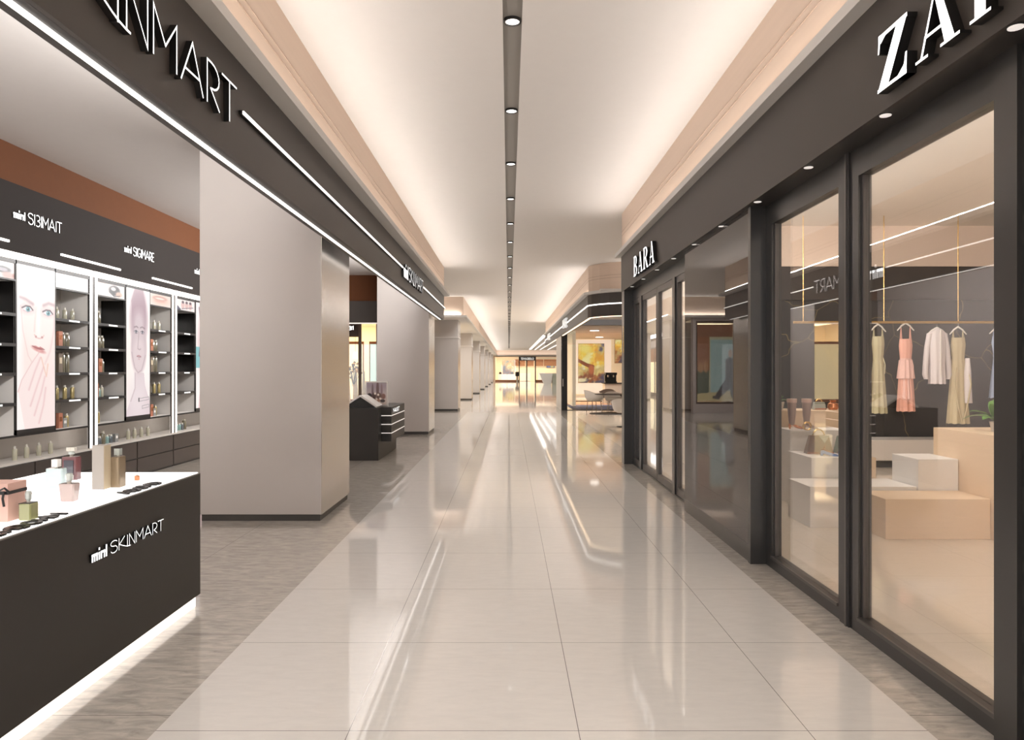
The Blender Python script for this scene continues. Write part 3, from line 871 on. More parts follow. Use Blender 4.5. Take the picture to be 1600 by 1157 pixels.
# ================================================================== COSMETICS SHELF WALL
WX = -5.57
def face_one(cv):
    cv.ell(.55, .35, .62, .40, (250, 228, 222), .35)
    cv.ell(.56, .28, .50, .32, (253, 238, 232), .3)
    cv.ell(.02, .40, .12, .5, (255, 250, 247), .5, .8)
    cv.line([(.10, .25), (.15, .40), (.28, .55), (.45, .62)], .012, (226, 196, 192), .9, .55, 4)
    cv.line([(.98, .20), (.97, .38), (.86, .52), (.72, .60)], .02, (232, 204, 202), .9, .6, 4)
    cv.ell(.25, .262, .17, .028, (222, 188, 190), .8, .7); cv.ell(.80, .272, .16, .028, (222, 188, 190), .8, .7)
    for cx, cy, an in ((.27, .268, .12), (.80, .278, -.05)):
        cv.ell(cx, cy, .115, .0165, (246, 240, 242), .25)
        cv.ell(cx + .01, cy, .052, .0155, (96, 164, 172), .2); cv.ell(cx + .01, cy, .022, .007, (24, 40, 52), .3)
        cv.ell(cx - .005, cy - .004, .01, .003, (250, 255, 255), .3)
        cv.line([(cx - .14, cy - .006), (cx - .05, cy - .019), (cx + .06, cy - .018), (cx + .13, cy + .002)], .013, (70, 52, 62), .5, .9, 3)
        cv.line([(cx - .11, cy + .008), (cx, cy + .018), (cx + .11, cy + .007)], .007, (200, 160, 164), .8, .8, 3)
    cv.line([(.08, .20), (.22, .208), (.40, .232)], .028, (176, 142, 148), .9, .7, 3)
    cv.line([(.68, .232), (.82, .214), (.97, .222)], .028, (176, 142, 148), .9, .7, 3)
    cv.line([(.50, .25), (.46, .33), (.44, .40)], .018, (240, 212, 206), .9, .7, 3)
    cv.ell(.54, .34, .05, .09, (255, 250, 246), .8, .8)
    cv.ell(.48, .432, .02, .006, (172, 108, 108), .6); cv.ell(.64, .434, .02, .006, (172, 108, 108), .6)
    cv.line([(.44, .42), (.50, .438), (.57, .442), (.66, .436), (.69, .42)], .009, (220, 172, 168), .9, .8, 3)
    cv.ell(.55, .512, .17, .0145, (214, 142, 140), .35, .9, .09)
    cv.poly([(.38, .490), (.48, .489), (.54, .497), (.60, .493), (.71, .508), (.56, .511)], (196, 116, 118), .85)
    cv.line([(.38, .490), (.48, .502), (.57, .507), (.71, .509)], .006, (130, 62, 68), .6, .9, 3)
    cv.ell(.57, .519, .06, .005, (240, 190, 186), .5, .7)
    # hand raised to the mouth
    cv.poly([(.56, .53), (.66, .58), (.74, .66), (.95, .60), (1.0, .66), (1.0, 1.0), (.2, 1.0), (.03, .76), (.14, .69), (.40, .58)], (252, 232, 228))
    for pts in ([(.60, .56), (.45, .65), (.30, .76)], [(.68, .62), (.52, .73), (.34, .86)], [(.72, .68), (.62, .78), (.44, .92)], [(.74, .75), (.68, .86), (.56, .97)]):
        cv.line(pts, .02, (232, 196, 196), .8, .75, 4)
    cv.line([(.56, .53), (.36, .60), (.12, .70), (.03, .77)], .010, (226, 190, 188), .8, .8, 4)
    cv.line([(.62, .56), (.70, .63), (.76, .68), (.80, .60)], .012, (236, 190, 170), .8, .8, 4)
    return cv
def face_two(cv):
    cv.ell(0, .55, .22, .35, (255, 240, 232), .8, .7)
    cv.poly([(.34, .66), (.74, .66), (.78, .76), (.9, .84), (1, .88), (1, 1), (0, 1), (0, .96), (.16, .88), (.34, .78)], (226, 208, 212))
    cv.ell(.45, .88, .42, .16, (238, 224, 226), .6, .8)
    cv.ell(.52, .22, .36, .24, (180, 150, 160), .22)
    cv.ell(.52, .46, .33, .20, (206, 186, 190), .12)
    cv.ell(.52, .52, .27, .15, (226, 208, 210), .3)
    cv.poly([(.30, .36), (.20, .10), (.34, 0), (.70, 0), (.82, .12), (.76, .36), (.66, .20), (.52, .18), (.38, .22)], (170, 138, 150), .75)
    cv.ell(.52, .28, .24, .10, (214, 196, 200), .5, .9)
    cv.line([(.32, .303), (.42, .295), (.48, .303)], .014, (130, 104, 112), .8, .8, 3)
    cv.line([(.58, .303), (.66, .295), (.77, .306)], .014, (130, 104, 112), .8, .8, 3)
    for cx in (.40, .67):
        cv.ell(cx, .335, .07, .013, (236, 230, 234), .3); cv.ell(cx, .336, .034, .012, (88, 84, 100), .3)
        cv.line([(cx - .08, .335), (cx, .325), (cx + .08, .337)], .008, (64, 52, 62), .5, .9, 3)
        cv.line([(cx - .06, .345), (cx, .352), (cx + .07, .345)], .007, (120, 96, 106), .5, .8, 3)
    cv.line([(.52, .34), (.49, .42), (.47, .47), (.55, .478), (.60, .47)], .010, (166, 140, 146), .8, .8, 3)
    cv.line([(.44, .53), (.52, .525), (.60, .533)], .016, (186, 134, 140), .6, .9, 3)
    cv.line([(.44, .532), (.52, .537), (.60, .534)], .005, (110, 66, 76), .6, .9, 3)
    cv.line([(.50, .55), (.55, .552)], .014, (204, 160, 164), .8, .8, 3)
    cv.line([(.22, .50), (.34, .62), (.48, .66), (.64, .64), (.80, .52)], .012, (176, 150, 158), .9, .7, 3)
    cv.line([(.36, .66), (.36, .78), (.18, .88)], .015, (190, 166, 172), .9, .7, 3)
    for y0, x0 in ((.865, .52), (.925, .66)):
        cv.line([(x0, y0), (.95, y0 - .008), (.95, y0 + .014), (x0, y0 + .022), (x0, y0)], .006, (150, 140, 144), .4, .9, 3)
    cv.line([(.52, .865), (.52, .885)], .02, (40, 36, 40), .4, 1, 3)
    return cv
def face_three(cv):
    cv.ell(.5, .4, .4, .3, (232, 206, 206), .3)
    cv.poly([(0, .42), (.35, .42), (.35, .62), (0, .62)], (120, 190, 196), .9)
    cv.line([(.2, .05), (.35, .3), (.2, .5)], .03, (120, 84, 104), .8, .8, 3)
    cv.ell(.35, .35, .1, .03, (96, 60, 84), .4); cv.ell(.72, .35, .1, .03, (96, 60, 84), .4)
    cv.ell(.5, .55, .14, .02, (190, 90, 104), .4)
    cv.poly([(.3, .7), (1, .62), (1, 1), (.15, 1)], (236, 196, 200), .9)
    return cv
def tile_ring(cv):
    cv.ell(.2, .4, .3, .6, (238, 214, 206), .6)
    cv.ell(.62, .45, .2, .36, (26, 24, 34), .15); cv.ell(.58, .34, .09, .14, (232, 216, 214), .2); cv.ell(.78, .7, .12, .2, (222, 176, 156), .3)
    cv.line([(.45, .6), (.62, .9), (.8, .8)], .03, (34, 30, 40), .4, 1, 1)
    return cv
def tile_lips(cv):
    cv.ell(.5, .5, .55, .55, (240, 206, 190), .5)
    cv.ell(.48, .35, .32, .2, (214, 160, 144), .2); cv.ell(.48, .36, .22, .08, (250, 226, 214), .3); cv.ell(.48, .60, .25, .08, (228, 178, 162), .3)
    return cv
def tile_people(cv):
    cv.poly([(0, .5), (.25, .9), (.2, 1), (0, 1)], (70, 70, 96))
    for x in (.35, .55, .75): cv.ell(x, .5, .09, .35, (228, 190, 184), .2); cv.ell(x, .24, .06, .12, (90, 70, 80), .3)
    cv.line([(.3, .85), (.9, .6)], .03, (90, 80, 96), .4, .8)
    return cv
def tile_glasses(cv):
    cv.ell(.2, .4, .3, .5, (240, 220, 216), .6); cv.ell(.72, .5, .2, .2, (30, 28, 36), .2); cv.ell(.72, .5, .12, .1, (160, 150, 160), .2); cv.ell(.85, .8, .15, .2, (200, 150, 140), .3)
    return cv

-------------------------

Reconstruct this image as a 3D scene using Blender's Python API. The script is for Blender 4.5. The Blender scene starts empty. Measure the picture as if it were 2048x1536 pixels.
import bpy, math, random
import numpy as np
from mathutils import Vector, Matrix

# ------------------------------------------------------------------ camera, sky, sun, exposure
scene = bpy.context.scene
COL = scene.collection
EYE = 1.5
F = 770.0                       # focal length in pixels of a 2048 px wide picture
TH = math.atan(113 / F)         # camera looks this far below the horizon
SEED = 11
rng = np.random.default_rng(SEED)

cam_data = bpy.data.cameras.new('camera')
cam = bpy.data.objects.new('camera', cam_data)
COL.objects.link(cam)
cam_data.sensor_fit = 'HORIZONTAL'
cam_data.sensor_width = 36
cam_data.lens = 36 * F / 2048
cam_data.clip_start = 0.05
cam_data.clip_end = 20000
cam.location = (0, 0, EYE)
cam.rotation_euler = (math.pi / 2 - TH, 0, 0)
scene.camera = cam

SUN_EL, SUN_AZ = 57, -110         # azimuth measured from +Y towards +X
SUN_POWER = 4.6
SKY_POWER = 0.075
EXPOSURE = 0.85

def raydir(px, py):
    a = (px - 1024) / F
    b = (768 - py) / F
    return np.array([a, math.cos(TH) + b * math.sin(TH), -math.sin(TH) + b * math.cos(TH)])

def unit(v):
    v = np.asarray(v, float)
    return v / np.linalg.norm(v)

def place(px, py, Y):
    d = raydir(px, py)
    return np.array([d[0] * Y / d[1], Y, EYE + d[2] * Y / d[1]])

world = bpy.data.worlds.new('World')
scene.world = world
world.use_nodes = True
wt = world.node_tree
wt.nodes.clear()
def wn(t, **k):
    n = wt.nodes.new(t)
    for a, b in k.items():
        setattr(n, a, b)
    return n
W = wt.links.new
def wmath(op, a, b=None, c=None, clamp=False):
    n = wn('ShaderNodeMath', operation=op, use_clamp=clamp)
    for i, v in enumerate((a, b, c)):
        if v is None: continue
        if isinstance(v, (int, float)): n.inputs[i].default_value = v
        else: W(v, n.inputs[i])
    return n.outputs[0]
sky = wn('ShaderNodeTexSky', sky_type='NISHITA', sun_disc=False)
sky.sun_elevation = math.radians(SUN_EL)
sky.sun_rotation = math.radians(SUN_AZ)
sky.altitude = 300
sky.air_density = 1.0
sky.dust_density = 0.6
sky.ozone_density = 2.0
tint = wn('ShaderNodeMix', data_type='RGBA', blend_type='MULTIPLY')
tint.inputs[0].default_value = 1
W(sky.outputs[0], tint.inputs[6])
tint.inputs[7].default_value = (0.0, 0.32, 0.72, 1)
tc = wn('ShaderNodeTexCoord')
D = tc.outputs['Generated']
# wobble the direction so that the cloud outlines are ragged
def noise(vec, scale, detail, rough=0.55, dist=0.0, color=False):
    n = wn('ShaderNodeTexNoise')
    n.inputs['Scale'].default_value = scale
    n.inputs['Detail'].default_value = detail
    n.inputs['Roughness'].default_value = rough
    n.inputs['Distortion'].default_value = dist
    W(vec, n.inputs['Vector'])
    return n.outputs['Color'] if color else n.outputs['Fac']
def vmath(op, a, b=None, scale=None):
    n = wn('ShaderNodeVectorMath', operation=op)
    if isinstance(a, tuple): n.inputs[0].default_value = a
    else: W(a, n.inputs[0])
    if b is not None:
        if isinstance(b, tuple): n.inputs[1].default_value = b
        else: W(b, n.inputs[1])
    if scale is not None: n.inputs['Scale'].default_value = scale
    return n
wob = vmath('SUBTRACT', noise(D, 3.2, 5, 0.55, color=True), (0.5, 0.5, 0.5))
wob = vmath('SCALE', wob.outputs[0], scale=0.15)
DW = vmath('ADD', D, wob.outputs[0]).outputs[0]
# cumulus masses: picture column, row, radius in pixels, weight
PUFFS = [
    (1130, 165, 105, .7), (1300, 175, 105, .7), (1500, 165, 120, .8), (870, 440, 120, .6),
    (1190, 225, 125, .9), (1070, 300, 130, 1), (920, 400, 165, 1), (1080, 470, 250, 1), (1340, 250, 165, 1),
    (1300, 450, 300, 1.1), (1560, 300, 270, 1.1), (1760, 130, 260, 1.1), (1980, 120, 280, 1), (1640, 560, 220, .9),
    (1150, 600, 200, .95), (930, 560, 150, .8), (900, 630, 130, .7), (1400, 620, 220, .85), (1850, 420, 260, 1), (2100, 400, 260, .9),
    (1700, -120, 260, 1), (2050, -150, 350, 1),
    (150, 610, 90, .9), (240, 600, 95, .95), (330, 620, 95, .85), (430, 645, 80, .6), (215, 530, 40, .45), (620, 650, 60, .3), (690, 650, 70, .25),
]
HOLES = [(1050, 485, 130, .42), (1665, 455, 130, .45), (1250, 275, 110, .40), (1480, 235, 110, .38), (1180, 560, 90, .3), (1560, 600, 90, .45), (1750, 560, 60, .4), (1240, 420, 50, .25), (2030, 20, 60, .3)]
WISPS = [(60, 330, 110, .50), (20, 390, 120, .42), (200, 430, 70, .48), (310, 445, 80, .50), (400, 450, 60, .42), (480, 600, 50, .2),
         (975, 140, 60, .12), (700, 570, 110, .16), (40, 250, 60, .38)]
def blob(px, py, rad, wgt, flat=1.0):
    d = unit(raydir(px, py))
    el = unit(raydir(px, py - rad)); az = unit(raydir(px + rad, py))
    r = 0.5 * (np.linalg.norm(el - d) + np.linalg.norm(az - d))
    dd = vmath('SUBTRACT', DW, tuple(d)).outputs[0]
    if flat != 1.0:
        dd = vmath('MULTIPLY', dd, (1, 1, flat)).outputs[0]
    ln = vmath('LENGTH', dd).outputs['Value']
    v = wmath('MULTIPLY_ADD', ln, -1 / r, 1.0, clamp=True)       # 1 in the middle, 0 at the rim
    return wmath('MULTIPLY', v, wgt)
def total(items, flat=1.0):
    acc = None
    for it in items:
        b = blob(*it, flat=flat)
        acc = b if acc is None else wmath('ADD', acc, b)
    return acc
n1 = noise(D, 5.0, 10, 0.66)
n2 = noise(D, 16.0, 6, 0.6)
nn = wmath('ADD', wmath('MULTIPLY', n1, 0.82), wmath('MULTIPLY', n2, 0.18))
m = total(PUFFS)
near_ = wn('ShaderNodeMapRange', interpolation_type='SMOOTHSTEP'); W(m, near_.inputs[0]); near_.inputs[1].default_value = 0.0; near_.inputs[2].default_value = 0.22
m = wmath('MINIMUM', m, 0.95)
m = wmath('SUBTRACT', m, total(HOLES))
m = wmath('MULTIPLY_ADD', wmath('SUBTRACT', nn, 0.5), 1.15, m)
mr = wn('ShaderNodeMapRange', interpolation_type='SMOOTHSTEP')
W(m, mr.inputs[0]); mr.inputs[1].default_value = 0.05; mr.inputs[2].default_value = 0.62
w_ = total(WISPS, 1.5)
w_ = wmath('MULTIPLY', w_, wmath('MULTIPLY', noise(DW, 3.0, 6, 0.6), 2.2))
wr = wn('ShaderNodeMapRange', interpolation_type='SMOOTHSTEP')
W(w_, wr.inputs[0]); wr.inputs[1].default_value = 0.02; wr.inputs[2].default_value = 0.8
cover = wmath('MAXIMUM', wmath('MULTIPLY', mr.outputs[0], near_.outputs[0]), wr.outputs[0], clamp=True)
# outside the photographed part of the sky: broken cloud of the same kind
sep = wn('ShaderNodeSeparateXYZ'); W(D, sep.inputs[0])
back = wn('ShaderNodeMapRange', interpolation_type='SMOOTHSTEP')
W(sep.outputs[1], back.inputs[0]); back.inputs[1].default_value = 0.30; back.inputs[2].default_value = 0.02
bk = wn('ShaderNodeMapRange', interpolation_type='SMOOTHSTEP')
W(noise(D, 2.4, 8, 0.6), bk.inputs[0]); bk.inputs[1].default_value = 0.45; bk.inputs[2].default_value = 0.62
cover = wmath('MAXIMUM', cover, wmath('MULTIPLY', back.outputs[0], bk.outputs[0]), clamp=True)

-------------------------

GIVEN TASK =>
Each line from the one holding "Reconstruct this image" to the one holding "return np.array([d[0] *", those two included, is to be transcribed exactly, and no other line.

WORKED ANSWER =>
Reconstruct this image as a 3D scene using Blender's Python API. The script is for Blender 4.5. The Blender scene starts empty. Measure the picture as if it were 2048x1536 pixels.
import bpy, math, random
import numpy as np
from mathutils import Vector, Matrix

# ------------------------------------------------------------------ camera, sky, sun, exposure
scene = bpy.context.scene
COL = scene.collection
EYE = 1.5
F = 770.0                       # focal length in pixels of a 2048 px wide picture
TH = math.atan(113 / F)         # camera looks this far below the horizon
SEED = 11
rng = np.random.default_rng(SEED)

cam_data = bpy.data.cameras.new('camera')
cam = bpy.data.objects.new('camera', cam_data)
COL.objects.link(cam)
cam_data.sensor_fit = 'HORIZONTAL'
cam_data.sensor_width = 36
cam_data.lens = 36 * F / 2048
cam_data.clip_start = 0.05
cam_data.clip_end = 20000
cam.location = (0, 0, EYE)
cam.rotation_euler = (math.pi / 2 - TH, 0, 0)
scene.camera = cam

SUN_EL, SUN_AZ = 57, -110         # azimuth measured from +Y towards +X
SUN_POWER = 4.6
SKY_POWER = 0.075
EXPOSURE = 0.85

def raydir(px, py):
    a = (px - 1024) / F
    b = (768 - py) / F
    return np.array([a, math.cos(TH) + b * math.sin(TH), -math.sin(TH) + b * math.cos(TH)])

def unit(v):
    v = np.asarray(v, float)
    return v / np.linalg.norm(v)

def place(px, py, Y):
    d = raydir(px, py)
    return np.array([d[0] * Y / d[1], Y, EYE + d[2] * Y / d[1]])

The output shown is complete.